**Records supplied**:
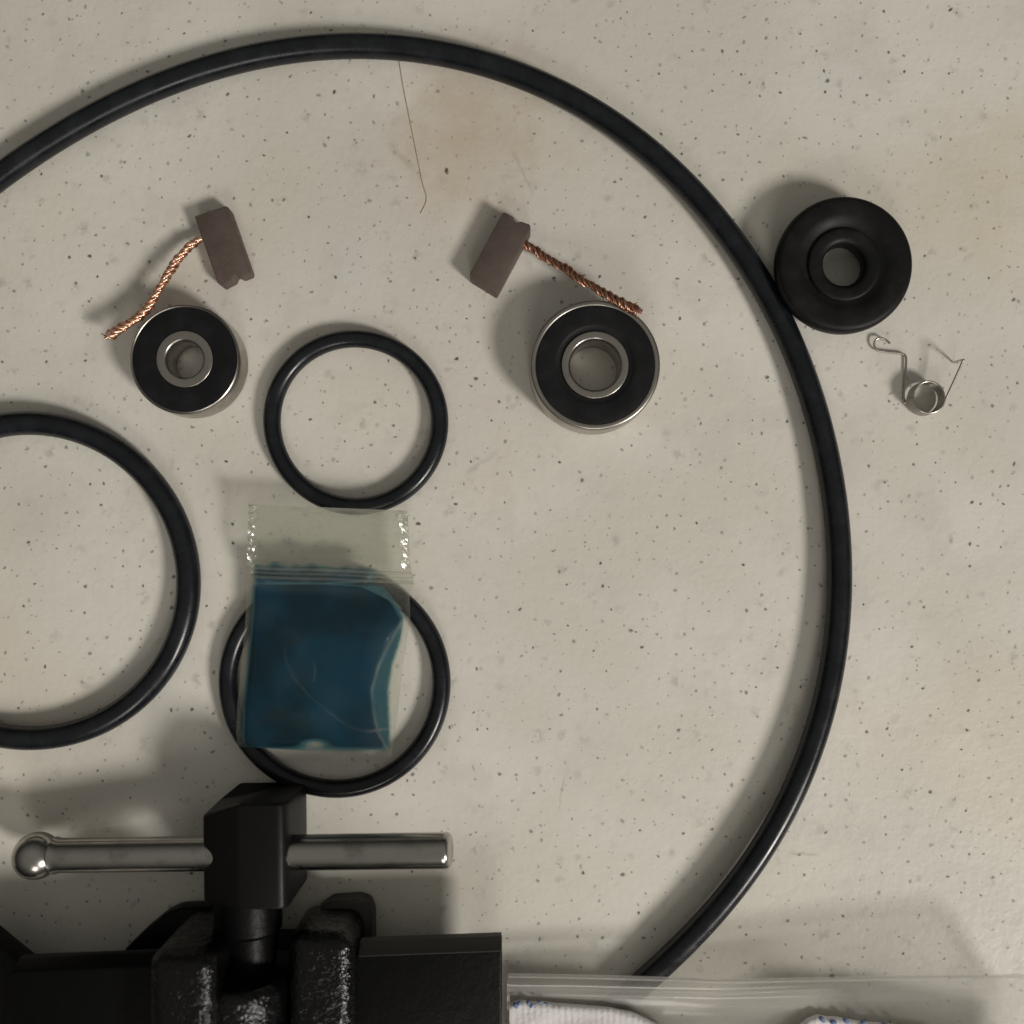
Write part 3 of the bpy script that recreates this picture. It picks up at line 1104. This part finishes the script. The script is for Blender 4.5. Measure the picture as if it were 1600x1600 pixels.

==

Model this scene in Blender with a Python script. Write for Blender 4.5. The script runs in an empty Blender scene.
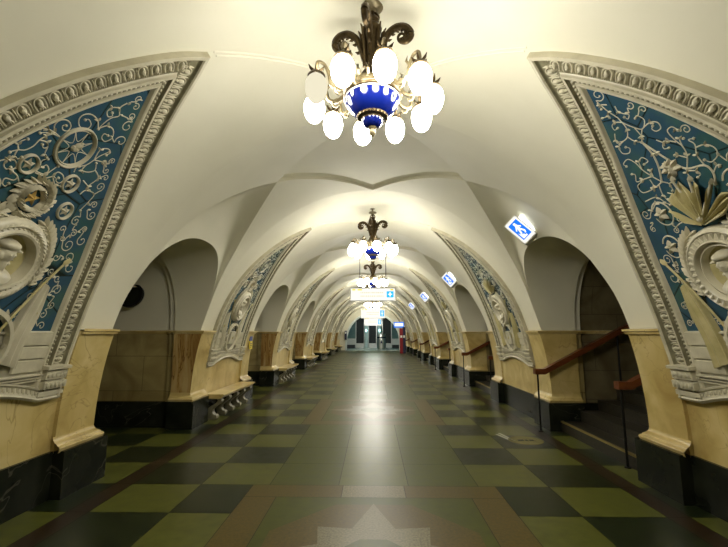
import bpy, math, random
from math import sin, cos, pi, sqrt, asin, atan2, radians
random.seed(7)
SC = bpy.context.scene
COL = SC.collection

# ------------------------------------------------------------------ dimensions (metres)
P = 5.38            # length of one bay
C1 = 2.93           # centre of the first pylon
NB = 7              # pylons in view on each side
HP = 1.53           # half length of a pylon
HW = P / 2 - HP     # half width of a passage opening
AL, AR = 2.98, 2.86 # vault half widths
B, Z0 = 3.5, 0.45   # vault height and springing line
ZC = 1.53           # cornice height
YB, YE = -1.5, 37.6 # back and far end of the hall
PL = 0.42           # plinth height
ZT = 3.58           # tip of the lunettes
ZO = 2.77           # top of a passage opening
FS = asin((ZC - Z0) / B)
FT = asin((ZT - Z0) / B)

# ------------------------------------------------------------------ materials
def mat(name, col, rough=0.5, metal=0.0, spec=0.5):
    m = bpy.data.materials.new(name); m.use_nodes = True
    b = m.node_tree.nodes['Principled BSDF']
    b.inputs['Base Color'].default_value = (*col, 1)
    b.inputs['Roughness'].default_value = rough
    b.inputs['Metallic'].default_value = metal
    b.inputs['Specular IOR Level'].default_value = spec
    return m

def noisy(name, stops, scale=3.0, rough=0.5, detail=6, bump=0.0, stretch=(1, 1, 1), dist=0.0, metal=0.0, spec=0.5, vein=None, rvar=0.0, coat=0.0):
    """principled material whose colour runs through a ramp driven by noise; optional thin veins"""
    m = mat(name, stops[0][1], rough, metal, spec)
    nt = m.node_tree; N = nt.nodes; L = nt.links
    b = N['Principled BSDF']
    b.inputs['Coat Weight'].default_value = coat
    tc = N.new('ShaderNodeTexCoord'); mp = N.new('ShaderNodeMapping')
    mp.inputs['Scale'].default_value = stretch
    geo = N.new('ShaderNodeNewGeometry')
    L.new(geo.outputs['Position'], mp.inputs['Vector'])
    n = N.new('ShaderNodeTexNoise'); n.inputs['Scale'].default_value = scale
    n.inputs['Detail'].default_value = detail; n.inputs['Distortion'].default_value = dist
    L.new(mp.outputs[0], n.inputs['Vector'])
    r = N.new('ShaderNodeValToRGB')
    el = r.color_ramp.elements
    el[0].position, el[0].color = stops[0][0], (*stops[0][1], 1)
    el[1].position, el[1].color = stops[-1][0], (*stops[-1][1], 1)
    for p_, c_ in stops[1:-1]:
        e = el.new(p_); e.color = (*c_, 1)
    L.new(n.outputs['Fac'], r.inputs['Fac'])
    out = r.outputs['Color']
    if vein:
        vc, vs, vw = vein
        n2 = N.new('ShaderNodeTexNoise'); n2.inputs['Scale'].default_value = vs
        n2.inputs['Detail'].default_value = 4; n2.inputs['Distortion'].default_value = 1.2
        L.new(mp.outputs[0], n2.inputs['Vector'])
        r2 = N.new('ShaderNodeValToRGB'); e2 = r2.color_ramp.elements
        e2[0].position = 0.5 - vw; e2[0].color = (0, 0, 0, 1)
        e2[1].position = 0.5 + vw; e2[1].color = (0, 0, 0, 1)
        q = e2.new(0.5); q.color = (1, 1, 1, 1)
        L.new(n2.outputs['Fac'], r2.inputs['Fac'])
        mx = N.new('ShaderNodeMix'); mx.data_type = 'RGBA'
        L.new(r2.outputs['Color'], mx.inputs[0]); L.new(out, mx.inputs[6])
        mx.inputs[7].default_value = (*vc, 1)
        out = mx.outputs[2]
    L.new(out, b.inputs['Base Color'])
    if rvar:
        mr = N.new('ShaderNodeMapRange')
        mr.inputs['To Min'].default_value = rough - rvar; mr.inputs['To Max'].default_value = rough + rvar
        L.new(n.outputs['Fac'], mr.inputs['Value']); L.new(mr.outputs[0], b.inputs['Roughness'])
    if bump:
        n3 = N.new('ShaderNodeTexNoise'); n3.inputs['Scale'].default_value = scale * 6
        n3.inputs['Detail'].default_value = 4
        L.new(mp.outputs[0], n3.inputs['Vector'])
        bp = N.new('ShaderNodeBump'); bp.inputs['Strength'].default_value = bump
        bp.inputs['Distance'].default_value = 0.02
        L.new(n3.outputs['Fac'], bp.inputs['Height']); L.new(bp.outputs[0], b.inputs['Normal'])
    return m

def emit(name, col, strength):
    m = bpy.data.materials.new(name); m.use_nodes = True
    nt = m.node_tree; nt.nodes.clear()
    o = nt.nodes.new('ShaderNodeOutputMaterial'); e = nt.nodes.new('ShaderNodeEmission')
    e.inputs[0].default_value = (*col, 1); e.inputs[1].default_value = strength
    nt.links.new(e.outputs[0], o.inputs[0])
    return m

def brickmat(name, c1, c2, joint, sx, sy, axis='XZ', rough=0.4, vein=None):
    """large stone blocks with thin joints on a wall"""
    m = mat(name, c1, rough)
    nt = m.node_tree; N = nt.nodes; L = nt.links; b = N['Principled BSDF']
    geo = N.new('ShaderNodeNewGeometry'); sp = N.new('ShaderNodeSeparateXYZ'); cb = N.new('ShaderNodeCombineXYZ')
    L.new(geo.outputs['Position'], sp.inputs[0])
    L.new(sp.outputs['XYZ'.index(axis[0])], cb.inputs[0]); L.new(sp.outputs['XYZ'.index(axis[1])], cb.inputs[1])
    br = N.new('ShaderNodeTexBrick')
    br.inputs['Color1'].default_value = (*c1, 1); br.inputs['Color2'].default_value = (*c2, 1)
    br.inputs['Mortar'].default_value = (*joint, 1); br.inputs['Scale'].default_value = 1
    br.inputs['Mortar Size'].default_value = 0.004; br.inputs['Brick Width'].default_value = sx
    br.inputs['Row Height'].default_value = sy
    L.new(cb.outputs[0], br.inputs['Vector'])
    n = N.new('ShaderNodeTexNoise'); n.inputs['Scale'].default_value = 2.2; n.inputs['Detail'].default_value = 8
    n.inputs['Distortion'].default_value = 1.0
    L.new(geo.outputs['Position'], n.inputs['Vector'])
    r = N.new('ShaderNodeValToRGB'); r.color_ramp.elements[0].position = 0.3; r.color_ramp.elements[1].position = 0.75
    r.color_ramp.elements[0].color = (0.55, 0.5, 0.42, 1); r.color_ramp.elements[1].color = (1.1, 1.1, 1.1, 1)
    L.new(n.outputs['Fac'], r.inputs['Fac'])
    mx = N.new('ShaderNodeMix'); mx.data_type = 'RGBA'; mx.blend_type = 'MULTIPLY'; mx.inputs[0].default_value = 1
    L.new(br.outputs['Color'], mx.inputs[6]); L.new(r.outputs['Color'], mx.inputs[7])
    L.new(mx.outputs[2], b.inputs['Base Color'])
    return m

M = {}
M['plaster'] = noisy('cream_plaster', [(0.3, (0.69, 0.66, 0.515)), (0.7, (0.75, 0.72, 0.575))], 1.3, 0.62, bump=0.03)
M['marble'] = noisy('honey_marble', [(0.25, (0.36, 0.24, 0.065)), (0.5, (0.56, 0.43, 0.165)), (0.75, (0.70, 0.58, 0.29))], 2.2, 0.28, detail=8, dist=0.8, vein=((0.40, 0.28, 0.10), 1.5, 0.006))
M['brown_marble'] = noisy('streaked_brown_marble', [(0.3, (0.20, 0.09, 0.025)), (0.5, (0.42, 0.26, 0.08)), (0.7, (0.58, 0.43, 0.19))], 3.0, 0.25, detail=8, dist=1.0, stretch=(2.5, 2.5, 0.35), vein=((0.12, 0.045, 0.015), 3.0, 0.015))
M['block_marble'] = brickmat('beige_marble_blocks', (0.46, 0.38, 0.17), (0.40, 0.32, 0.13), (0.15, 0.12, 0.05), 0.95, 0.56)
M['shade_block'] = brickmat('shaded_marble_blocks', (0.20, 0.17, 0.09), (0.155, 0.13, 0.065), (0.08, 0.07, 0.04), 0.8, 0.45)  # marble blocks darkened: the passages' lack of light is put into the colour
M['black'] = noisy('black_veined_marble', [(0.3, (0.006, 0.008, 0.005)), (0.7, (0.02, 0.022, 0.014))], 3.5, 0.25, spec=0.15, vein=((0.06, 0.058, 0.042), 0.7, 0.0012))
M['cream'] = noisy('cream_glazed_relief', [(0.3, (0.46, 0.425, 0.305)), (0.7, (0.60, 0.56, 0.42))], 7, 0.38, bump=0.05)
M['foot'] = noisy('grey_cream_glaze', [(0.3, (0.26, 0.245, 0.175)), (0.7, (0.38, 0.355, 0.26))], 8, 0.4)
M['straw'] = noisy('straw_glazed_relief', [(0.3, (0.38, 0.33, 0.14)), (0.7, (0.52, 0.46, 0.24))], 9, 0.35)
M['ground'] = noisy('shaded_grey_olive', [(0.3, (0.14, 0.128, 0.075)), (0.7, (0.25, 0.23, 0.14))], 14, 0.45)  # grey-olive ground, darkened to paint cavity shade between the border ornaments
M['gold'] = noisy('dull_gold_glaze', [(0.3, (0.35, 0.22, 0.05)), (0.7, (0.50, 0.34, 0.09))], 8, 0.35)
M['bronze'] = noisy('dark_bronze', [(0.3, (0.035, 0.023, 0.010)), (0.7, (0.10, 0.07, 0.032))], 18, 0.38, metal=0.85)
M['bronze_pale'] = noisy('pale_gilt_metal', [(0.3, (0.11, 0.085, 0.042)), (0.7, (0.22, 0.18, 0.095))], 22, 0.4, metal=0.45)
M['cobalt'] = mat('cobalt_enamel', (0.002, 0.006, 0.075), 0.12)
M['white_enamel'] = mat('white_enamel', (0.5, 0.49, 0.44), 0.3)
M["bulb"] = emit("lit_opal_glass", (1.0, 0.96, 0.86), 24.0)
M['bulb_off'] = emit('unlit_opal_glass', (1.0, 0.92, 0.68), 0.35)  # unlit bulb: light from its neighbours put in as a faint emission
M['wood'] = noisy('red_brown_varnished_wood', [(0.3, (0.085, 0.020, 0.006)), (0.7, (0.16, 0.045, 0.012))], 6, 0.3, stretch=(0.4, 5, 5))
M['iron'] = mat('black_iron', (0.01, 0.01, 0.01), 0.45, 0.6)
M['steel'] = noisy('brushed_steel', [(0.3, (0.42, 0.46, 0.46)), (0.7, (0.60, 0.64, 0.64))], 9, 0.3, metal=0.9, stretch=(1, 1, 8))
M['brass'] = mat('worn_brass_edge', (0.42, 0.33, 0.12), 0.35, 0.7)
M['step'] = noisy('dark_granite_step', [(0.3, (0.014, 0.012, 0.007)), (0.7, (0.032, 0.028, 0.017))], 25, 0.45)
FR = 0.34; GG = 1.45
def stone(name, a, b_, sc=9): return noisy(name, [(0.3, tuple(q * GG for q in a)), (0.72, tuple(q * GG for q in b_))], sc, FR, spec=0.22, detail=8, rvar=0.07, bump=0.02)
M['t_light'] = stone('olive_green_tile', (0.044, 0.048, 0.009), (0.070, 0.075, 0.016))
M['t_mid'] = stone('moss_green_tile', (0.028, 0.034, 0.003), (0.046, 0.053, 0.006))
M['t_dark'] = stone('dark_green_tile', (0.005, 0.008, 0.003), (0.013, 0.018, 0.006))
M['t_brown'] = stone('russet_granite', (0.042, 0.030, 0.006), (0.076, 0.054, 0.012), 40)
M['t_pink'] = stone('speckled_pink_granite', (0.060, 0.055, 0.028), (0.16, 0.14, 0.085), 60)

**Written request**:
Exactly the lines from the one with "Model this scene" through the one with "COL = SC.collection" are to be reproduced, and no pictures with them.

**Answer to this task**:
Model this scene in Blender with a Python script. Write for Blender 4.5. The script runs in an empty Blender scene.
import bpy, math, random
from math import sin, cos, pi, sqrt, asin, atan2, radians
random.seed(7)
SC = bpy.context.scene
COL = SC.collection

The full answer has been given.